KINETICS AND PATHWAYS OF APATITE FORMATION - IN SITU TIME-RESOLVED STUDIES

Heavy metal contamination in soils is a serious public health hazard. A new and promising method for in situ metal sequestration and environmental remediation, based on the formation of co-precipitated apatite in contaminated soils, has gained considerable amount of attention in the past decade, mainly due to its cost-efficiency and high effectiveness. However, the role of precursor phases (expected to form in near surface conditions) on the sequestration and fate of metals is unknown.

In situ time-resolved X-ray diffraction studies of apatite formation pathways from aqueous solutions were carried out at the X7B beamline of the National Synchrotron Light Source at Brookhaven National Laboratory, Upton, NY. A series of experiments with different Ca/P (corresponding to stoichiometric ratios of Ca and P found in the precursor phases proposed in the literature) and liquid/solid ratios in the starting material, in the presence and absence of contaminant species and range of temperatures were performed. In all experiments, two starting solutions of calcium acetate and ammonium phosphate were mixed instantaneously at room temperature. The resulting precipitate was then vacuum-filtered and the remaining slurry, of the desired liquid/solid ratio, was placed inside a heating cell and analyzed within 10 min of the initial precipitation.

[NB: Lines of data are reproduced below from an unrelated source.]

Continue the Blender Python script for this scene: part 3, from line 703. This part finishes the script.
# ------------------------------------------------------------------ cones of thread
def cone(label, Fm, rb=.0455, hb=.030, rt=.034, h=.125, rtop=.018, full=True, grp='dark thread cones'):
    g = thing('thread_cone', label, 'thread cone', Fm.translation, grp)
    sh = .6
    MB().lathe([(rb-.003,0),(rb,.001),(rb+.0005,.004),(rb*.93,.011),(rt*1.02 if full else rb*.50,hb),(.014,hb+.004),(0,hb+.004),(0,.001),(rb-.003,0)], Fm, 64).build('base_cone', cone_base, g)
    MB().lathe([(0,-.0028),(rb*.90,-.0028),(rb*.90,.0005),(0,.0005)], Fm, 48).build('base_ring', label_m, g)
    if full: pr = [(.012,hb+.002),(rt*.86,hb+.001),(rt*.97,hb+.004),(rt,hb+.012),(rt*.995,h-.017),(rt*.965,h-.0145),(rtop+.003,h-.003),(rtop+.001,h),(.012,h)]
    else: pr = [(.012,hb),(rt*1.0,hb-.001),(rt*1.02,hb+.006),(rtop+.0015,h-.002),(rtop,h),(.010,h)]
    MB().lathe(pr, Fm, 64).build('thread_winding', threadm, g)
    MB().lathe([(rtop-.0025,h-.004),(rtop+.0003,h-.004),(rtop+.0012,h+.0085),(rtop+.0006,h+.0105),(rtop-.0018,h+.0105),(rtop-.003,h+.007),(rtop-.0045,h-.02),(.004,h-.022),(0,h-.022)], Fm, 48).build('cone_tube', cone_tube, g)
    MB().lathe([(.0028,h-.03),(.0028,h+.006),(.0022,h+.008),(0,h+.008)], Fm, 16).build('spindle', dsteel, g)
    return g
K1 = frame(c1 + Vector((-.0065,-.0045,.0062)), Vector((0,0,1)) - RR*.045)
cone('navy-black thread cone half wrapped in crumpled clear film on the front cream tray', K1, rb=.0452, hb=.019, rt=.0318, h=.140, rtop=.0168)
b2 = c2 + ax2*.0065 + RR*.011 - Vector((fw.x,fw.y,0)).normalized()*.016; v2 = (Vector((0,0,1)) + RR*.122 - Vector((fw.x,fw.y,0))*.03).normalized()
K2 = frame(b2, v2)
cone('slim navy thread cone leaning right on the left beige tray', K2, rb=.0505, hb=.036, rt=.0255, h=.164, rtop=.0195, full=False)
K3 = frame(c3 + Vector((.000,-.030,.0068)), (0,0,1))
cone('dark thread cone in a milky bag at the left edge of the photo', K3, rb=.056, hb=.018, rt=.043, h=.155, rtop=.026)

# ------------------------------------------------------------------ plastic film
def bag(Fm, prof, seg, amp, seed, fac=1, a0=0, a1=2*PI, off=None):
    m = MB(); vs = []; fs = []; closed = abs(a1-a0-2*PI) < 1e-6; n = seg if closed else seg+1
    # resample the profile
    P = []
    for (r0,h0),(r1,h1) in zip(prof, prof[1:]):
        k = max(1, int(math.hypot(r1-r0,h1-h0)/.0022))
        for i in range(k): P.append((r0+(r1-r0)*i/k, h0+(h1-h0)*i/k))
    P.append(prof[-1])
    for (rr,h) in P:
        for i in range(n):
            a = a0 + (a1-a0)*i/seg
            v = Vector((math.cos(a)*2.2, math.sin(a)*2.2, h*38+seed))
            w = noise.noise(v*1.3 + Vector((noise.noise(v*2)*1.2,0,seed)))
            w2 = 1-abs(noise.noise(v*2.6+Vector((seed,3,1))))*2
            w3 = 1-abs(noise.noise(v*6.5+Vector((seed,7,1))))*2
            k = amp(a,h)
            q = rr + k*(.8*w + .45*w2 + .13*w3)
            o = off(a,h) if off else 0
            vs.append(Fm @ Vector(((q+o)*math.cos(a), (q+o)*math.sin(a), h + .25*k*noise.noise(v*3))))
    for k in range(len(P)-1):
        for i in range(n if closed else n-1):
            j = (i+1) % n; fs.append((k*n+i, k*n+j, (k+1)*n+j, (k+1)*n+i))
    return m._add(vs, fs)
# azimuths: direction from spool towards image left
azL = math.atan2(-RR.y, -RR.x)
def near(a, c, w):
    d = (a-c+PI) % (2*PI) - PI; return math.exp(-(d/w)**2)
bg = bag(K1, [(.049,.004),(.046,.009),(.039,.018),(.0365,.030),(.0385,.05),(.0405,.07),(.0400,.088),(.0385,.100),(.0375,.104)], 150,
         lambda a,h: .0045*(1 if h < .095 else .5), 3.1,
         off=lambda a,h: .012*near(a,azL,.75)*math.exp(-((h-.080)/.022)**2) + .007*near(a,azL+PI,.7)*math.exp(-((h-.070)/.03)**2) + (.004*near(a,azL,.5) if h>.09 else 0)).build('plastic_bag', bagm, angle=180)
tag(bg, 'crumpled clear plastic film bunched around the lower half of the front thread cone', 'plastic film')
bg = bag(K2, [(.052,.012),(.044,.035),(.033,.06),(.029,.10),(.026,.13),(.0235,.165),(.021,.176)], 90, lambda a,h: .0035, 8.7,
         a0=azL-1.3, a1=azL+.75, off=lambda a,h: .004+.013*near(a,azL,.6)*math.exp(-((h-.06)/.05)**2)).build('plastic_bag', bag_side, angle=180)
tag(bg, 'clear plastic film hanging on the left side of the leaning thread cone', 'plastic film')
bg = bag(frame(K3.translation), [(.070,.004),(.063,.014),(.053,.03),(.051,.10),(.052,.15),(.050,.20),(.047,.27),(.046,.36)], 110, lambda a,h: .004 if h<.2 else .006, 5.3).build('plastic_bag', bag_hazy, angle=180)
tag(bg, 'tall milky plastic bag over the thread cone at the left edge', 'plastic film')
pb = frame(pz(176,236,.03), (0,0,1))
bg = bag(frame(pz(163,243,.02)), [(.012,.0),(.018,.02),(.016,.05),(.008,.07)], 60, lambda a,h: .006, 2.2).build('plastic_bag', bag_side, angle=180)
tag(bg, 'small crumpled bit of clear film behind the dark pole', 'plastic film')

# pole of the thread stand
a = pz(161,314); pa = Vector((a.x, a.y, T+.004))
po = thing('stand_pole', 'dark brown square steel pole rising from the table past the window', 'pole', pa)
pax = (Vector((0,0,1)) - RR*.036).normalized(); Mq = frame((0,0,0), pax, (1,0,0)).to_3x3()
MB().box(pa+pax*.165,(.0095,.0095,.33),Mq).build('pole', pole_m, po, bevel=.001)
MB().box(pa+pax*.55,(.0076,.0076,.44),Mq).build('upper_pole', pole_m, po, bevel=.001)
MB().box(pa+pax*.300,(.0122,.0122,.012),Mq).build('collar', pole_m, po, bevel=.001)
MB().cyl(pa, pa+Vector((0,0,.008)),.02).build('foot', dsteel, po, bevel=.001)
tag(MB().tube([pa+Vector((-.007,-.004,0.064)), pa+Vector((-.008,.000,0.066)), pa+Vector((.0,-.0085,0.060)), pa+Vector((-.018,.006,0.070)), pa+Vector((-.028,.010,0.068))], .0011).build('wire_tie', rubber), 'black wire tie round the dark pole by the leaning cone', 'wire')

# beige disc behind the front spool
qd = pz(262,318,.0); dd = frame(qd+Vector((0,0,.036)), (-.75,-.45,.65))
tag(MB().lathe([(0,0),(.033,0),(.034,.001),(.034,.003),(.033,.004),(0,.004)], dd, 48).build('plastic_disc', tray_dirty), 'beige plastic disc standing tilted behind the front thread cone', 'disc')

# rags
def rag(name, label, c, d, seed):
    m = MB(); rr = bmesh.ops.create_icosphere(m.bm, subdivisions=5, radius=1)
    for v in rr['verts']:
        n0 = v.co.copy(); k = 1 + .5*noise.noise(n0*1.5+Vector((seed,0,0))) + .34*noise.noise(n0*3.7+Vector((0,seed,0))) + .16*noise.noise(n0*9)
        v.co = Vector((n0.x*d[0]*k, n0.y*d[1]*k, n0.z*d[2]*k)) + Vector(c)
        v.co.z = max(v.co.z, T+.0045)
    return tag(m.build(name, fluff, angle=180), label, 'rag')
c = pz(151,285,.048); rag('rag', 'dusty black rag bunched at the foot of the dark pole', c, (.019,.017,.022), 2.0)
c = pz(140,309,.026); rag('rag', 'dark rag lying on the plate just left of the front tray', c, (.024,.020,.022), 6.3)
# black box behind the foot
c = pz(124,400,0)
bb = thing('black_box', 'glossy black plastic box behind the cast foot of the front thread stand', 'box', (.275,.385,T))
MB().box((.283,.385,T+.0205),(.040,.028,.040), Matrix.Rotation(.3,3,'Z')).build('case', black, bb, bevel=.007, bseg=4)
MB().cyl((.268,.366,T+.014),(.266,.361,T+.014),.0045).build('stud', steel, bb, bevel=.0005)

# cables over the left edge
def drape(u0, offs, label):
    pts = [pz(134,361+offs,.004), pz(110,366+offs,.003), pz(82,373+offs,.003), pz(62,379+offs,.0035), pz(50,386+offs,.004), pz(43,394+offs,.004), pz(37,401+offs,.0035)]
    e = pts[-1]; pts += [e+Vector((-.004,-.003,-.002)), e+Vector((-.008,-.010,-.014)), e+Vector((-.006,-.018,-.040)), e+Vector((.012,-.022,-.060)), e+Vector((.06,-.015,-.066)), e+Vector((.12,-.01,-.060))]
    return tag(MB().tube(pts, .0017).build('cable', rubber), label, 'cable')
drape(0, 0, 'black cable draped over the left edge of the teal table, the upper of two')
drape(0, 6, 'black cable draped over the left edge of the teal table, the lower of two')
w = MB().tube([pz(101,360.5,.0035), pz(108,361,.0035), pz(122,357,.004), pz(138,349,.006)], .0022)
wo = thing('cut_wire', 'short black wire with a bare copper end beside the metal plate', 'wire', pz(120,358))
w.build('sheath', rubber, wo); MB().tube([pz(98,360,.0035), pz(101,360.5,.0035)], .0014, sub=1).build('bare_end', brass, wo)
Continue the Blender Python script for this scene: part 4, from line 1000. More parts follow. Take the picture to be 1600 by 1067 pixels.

In all experiments, the initial precipitate was identified as a mixture of amorphous calcium phosphate and brushite (CaHPO₄ • 2H₂O), independent of the initial Ca/P ratio in solution, and were the only phases present in the solution throughout the duration of the analysis in the experiment conducted at ambient temperature. Under the conditions of elevated temperature and in the absence of contaminant species, initial brushite transformed to intermediate monetite and then to apatite. The rate of the phase transformation was dependent on the temperature and Ca/P ratio of the starting solutions, being the fastest and most complete at the ratio corresponding to OCP stoichiometry. The presence of Mn²⁺ ions influenced the pathway of the phase transformation, resulting in the formation of a different final product of the reaction – whitlockite.